No...not HOT for teacher

i was lucky to have this incredible mentor when i was 19.  not only was it a woman but she was close to 60 years old at the time.  i met her the day i walked into her class in my 2nd year of college.  she only taught that one class because she owned a legendary recording and rehearsal studio.  she was also a political columnist writing with a jewish nom de plume because "she always wanted to be jewish".  i'll skip stating her name because of part of the story.  these teachers were different.  they didn't walk the those that can do & those that can't teach cliche.  my music business instructor was the president of capitol records at the time so when these people spoke i REALLY listened.

the female teacher i had mentioned 1st was not only one of my favorite teachers of all-time but she is/was one of my all-time favorite people as well....simply put one of the coolest mother fuckers i have ever met with an articulate tongue like a god damn merciless razor to match.  it's funny now that i think about it the one unpopular teacher that everyone hated didn't like her & would even say so often.  pretty telling.  i can only imagine now that he probably wanted to fuck her & she probably ignored him or better yet maybe she verbally bitch slapped his ass.  i wish i would have asked because she would have told me yet another priceless story. 

after she was my instructor i got to know her better.  no not like THAT.  there wasn't any teacher fucks student scenario.  basically she was just honest with me in that i know i REALLY got to know her.  when did i find out most of these things ???  while we were hanging out at her place getting high.  yes weed.  mary jane.  reefer.  the pot.  

i was part of a small elite club with this woman.  i know this because the last student she let in like that was about 5-6 years older than me......an impressive female as well who assured me that i "won the golden ticket" & went on & on about how much she loved this teacher.  it's cool that they're still business partners to this day.

so back to her.........

keep in mind that what i'm about to type came from the mind & mouth of a woman who had been married to her soul mate for over 40 years.  to this day i can't say i've ever met a more perfect couple as far as seemless compliment of one another.  i would have guessed they were twins separated at birth if i didn't know the story. 

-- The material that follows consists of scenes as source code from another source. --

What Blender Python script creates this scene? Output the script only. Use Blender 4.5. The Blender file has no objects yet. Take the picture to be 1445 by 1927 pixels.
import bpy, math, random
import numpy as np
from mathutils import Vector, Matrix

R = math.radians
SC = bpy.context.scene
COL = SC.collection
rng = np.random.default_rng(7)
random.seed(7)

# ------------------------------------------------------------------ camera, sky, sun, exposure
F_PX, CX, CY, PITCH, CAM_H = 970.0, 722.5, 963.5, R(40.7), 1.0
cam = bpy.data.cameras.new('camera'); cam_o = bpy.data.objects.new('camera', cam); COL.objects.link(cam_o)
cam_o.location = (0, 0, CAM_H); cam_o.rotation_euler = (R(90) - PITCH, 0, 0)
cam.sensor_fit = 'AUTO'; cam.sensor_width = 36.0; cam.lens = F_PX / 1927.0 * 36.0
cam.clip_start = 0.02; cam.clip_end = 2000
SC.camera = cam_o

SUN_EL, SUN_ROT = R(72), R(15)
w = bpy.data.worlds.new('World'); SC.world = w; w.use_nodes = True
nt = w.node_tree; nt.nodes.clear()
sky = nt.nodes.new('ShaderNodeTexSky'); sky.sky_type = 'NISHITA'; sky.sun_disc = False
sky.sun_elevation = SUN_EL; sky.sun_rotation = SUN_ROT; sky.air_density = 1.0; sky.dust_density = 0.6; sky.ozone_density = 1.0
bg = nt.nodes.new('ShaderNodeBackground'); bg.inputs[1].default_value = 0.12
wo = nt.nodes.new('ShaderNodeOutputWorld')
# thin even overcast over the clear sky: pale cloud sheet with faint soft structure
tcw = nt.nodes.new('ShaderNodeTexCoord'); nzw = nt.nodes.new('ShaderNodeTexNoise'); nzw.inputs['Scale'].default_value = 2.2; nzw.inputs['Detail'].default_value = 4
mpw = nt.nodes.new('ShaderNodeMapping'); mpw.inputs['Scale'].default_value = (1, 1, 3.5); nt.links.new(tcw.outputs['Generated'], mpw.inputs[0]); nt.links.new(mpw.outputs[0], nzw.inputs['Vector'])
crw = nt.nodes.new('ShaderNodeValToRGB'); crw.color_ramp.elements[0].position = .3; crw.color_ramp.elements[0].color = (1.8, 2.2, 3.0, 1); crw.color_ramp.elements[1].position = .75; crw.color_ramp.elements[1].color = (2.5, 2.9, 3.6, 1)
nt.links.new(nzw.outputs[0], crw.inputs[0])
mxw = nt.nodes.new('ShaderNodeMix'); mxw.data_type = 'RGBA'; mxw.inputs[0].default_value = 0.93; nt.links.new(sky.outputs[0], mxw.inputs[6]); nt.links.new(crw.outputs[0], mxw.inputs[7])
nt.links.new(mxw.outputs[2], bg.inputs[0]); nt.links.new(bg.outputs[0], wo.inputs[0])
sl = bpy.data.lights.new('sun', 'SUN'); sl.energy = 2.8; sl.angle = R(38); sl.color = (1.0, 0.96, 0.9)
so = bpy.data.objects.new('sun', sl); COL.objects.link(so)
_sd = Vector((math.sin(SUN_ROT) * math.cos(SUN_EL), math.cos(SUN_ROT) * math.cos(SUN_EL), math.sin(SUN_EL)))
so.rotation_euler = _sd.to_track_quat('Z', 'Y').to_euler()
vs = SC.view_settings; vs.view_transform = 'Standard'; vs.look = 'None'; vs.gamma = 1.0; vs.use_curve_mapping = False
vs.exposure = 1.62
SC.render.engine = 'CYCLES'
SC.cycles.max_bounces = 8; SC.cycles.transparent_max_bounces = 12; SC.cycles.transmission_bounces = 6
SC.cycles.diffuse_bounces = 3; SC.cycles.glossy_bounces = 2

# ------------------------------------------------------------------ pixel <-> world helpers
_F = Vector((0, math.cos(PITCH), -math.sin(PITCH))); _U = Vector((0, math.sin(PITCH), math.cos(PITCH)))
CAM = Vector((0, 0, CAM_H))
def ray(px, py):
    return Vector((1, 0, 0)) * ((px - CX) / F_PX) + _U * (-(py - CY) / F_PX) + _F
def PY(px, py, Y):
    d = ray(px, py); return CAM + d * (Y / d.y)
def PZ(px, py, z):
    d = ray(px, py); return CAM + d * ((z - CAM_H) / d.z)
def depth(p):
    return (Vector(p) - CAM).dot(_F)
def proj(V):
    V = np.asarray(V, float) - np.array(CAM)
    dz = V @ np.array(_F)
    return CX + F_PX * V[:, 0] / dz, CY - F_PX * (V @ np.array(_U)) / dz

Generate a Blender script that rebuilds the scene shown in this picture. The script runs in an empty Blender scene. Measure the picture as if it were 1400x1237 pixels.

i was thinking today about one of the many great conversations we had.  one day she was going off about this whole "don't let some stupid little bitch girl trap you with the petty offering of real life bullshit" (or something to that extent)  she advised me to keep a close eye on the ways people will deliberately misuse concepts like "security" & "normal" to trap people like me into doing what THEY want me to do....not because it's what's best for me but because that might be one of the only ways they'll get me to stick around if i'm really GOING somewhere....anywhere in this life.....& at any time within it to boot.  she stressed how everyone has a different timeline & journey.  i specifically remember her citing what a great much more respected career Dan Akroyd had evolved into mainly after he'd gained a bunch of weight as well as an older appearance which allowed people to forget the SNL guy who used to star in B-list movies like Dr Detroit & move up the ladder to Driving Miss Daisy.  she said "giving up jokes for that man would have been like a bimbo giving up her tits if he didn't have any talent....but he did so......"

she was basically talking about how there's no right or wrong path but the one you're supposed to be on.....but make sure you're on it because you can get really REALLY lost on any detour.